The film pays wonderful attention to detail. Three hundred period cars flood the scenes, not just for nostalgia and not just because they look beautiful, but because Levinson shows the auto as an element of physical mobility that brings different people together to understand, or not understand, their differences. At the same time, the attention to authenticity means 4,000 extras hired, Pennsylvania Avenue redesigned and lighted to 1950s splendor, and 498 black and 2 white fans screaming at an early James Brown concert. A winner.
I liked Possession. But maybe it helps if you are an English literature major. Roland (the rugged, good-looking Aaron Eckhart) is trying to get a lectureship in English literature through his work on a secondary Victorian poet who wrote glowing romantic poetry to his wife. But two love letters Roland finds in an old book lead him to team up with a feminist literature professor (Gyneth Paltrow) to find out the truth. As the illicit romance from 1859 slowly comes to light, Roland and professor Maud have their hesitant modern version of falling in love.
Although the movie is based on A. S. Byatt’s excellent novel, the focus shifts from the novel’s criticism of petty academics to an investigation of romance, old and modern. The acting is solid. The pale and angular Gwyneth is well cast as the icy professor; Aaron looks the 5-o’clock- shadow grad student. Jeremy North, a veteran of period pieces, has a nice twinkle in his eye as a passionate poet. And Jennifer Ehle is wonderful as the poet who links up with North’s character. So what if this film doesn’t break any new ground—it is a finely crafted, enjoyable romance/mystery.
Ghost World—The story of a sort-of-punk 18-year old girl and her cynical yet confused view of the world. It starts off somewhat amusing but, when she graduates from high school, her basic immaturity starts to show through her veneer of sophisticated cynicism. She fights with her best girl friend (who is growing up), alienates herself from her gentle father, and generally causes some kind of psychological harm wherever she goes. A surprisingly good movie but not pleasant to watch. Daniel Clowes (writer) and Terry Zwigoff (director) present one slice of teenage life, and it sticks with you weeks later.

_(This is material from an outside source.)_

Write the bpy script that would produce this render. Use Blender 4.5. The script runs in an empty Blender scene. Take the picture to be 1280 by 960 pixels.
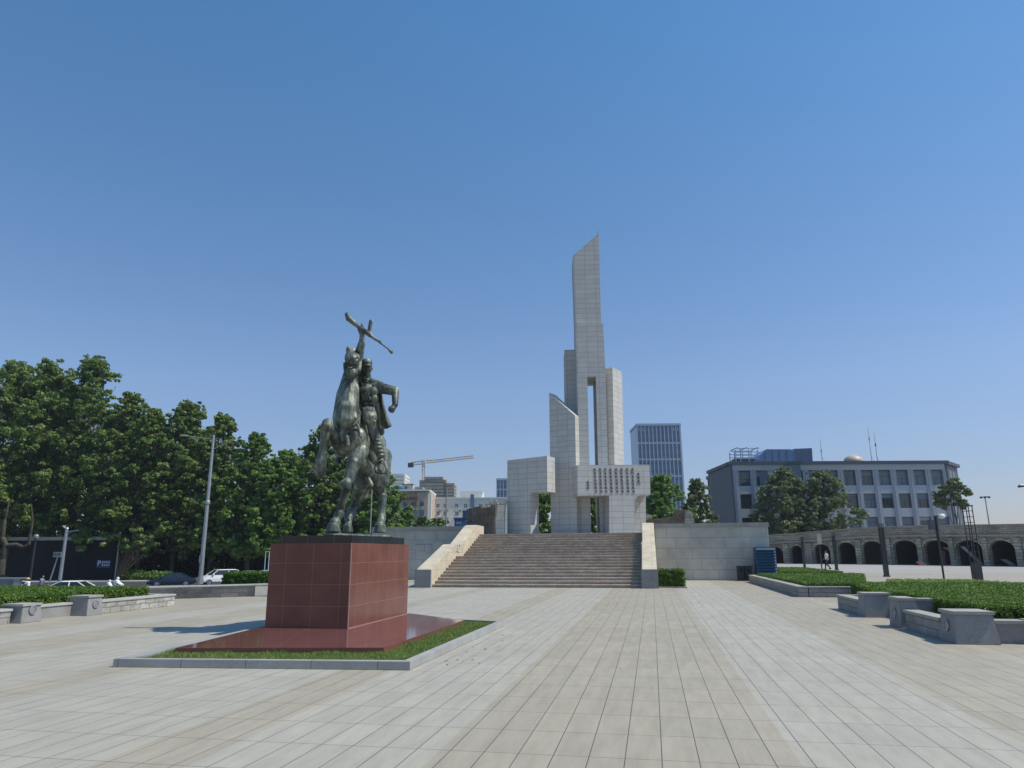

The Pledge (2001) is directed by the gloomy Sean Penn and stars Jack Nicholson as good as he gets. This movie will put you off because the subject matter seems to be about a serial killer of little girls. But it is more a character study of a retiring detective with mixed motives. It’s based on a 1958 novel by a Swiss detective writer, and it has the quality of a literary effort. As Jerry Black is retiring from the service, he goes on one last case, showing that he needs his work, not just fishing, to sustain himself. In the process, he promises the mother that he will catch the killer of you little girl. It is tough to know how deeply he means it at the time, but he comes to hold his pledge dearly. He says to the jaded police chief, “You’re old enough to know when a promise meant something!” While the cops close the case thinking they’ve got the guy, Jerry feels rightly that they haven’t, and a kid killer is on the loose. He finds a pattern of killings, but the cops are unimpressed. He’s on his own. Slowly and methodically, like fishing, he buys an old gas station in the middle of the perpetrator’s territory and waits and watches. As all the clues come together, he has to make a decision about endangering his new-found happy home, and he makes the wrong decision. Well, he makes a controversial decision, which most people sitting in the comfort of their living rooms would say is wrong. The movie ends with an ironic twist of fate which makes his decision seem really, really wrong.

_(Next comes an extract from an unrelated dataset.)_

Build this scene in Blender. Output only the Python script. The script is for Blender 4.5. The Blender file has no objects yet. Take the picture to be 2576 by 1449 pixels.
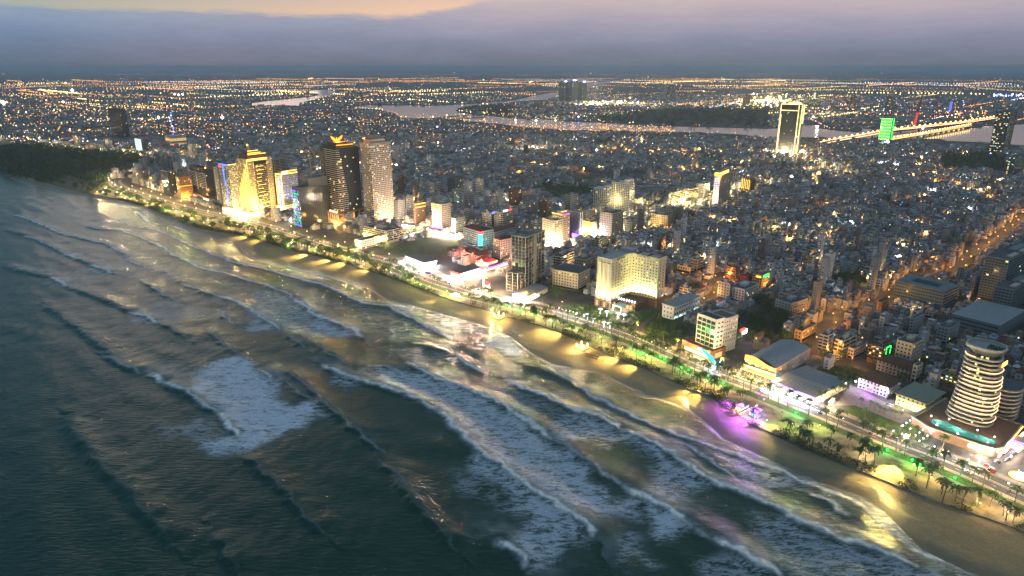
import bpy, math, random, re
import numpy as np
R = math.radians
DEN = True
rng = random.Random(7)
nr = np.random.default_rng(11)
sc = bpy.context.scene
# ---------------------------------------------------------------- camera, world, sun, exposure
CAMH = 280.0; PITCH = R(18.0); FPX = 1718.0; CX = 1288.0; CY = 724.5
cam = bpy.data.cameras.new('camera'); camo = bpy.data.objects.new('camera', cam)
sc.collection.objects.link(camo); sc.camera = camo
camo.location = (0, 0, CAMH); camo.rotation_euler = (R(90) - PITCH, 0, 0)
cam.sensor_width = 36.0; cam.lens = 36.0 * FPX / 2576.0
cam.clip_start = 1.0; cam.clip_end = 200000.0
sc.view_settings.view_transform = 'Standard'; sc.view_settings.look = 'None'
sc.view_settings.exposure = 0.42; sc.view_settings.gamma = 1.0
sc.view_settings.use_curve_mapping = False
sc.render.engine = 'CYCLES'
cy = sc.cycles
cy.max_bounces = 4; cy.diffuse_bounces = 2; cy.glossy_bounces = 2; cy.transparent_max_bounces = 4
cy.transmission_bounces = 2; cy.volume_bounces = 0
cy.sample_clamp_indirect = 1.5; cy.sample_clamp_direct = 0.0
cy.use_denoising = DEN; cy.use_light_tree = True
cy.caustics_reflective = False; cy.caustics_refractive = False
try:
    cy.denoiser = 'OPENIMAGEDENOISE'; cy.denoising_prefilter = 'ACCURATE'
except Exception:
    pass

class NT:
    """tiny node-tree helper"""
    def __init__(s, tree):
        s.t = tree; s.n = tree.nodes; s.l = tree.links
    def a(s, typ, ins=None, **kw):
        nd = s.n.new(typ)
        for k, v in kw.items(): setattr(nd, k, v)
        for k, v in (ins or {}).items():
            if hasattr(v, 'is_linked') or isinstance(v, bpy.types.NodeSocket): s.l.new(v, nd.inputs[k])
            else: nd.inputs[k].default_value = v
        return nd
    def m(s, op, x, y=0.0, z=0.0, clamp=False):
        nd = s.n.new('ShaderNodeMath'); nd.operation = op; nd.use_clamp = clamp
        for i, v in enumerate((x, y, z)):
            if isinstance(v, bpy.types.NodeSocket): s.l.new(v, nd.inputs[i])
            else: nd.inputs[i].default_value = v
        return nd.outputs[0]
    def mix(s, f, a, b, bt='MIX'):
        nd = s.n.new('ShaderNodeMix'); nd.data_type = 'RGBA'; nd.blend_type = bt
        for k, v in ((0, f), (6, a), (7, b)):
            if isinstance(v, bpy.types.NodeSocket): s.l.new(v, nd.inputs[k])
            else: nd.inputs[k].default_value = v if k == 0 else (*v, 1.0)
        return nd.outputs[2]
    def ramp(s, f, stops, interp='LINEAR'):
        nd = s.n.new('ShaderNodeValToRGB'); nd.color_ramp.interpolation = interp
        e = nd.color_ramp.elements
        while len(e) > 1: e.remove(e[-1])
        e[0].position = stops[0][0]; e[0].color = (*stops[0][1], 1)
        for p, c in stops[1:]:
            q = e.new(p); q.color = (*c, 1)
        s.l.new(f, nd.inputs[0]); return nd.outputs[0]
    def mr(s, v, a, b, c=0.0, d=1.0, smooth=False):
        nd = s.n.new('ShaderNodeMapRange'); nd.clamp = True
        if smooth: nd.interpolation_type = 'SMOOTHSTEP'
        for i, x in enumerate((v, a, b, c, d)):
            if isinstance(x, bpy.types.NodeSocket): s.l.new(x, nd.inputs[i])
            else: nd.inputs[i].default_value = x
        return nd.outputs[0]
    def noise(s, vec, scale, detail=3.0, rough=0.5, dist=0.0):
        nd = s.n.new('ShaderNodeTexNoise'); s.l.new(vec, nd.inputs['Vector'])
        nd.inputs['Scale'].default_value = scale; nd.inputs['Detail'].default_value = detail
        nd.inputs['Roughness'].default_value = rough; nd.inputs['Distortion'].default_value = dist
        return nd.outputs[0]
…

The Director, Sean Penn, did a good job of creating a subtle, ever-present background of evil. Early in the film it is at the forefront: The mother says something like she cannot believe there are such evil people out there, and Jerry says in a convincing tone: “There are!” Then scenes show some of the despair and grief of people left behind, and then you see some everyday scenes and you don’t wonder what is out there, you k-n-o-w what is out there, just going about his everyday business--evil.
I like the complex motives of the protagonist, superbly played by Jack Nicholson. He needs the case as much as it needs him. He wants to retire and fish, but he chooses to do so in the middle of where he might run into the killer. He goes to a psychologist to have her interpret a drawing, but she guess rightly, “You’ve come for help for yourself, haven’t you?” Most of all though, I like The Pledge because it examines the risks of doing good. Part of the risks are your own motives—how complex they can be. Part of the risk is that other people just do their jobs (like the police force) and when you go above and beyond the call, you stand out. As Jerry’s replacement on the force said, “He’s become a drunk and a joke—a joke.” But more importantly, you are out on a limb in a way I’d never thought of before: Getting tunnel vision on doing good means that you don’t see the larger picture.

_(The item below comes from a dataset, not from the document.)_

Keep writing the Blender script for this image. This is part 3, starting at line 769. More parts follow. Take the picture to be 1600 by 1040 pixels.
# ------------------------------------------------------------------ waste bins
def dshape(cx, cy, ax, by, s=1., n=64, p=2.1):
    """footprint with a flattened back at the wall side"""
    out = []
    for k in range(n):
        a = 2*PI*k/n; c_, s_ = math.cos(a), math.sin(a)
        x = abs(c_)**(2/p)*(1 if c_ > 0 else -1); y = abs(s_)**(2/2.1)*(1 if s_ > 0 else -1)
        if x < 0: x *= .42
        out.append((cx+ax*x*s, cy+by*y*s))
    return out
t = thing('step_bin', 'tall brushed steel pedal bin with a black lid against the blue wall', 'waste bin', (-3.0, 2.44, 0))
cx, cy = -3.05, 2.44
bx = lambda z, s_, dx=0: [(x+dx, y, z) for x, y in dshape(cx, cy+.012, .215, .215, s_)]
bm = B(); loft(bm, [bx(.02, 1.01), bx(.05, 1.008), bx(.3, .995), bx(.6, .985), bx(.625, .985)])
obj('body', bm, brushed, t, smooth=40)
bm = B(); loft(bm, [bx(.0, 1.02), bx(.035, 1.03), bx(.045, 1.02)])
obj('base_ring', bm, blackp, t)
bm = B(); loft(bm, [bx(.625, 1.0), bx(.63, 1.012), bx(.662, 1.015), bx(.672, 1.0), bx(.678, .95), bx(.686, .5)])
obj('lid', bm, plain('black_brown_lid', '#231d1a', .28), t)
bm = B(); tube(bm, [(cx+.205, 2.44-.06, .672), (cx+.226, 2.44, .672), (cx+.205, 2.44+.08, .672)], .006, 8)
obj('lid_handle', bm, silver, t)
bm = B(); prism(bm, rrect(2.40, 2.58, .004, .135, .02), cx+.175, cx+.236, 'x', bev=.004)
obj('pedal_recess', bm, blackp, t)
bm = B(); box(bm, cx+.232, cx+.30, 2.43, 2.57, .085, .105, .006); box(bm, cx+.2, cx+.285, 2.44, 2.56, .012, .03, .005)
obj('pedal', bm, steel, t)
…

People will object to this movie because of its gruesome subject matter, but as I think about the movie more, I object to the surprise ending. It proves Jerry was wrong. But that is the easy way out. What if we had not had the surprise ending and Jerry’s plan to catch the killer worked flawlessly? Ah, then what would we say about the risk he took with his family? Now that would have made an even better movie. A powerful movie.
Richard III is a 1995 adaptation of a modern stage adaptation of William Shakespeare’s play. Set in 1930s England, it chronicles the rise to power of an evil man. Unlike, say, Macbeth who is a man who happens to have severe failings, Richard is a mono-dimensional personification of evil. So why, some Shakespeare critics ask, is this rather soap-operaish play the second most produced (after Hamlet)? My guess is because we have all encountered or observed people acting in an evil way, so it does not surprise us—in fact, fascinates us—to see someone so overtly villanous. The production makes the move to the 1930s very well, and it deseved the two Oscar nominations for costumes and for set design. Music is used to good effect, with the wonderful Stacey Kent and orchestra doing the best Shakespeare song you’ll ever hear (the lyrics are actually by Shakespeare’s rival Christopher Marlowe). And as the happy-go-lucky music opens the movie, the plotting of murders is already underway. The cast is stellar, but the direction is uneven, making a few of the speeches seem more like set pieces than part of an ensemble effort to entertain and enlighten.
Philadelphia, starring Tom Hanks, Denzel Washington, and Mary Steenburgen, is a gripping movie. Very, very few films will I watch a second time, even with years intervening. Although I do not have any particular attachment to the AIDS issue, this movie made me entirely sympathetic by emphasizing an angle we can all identify with—injustice.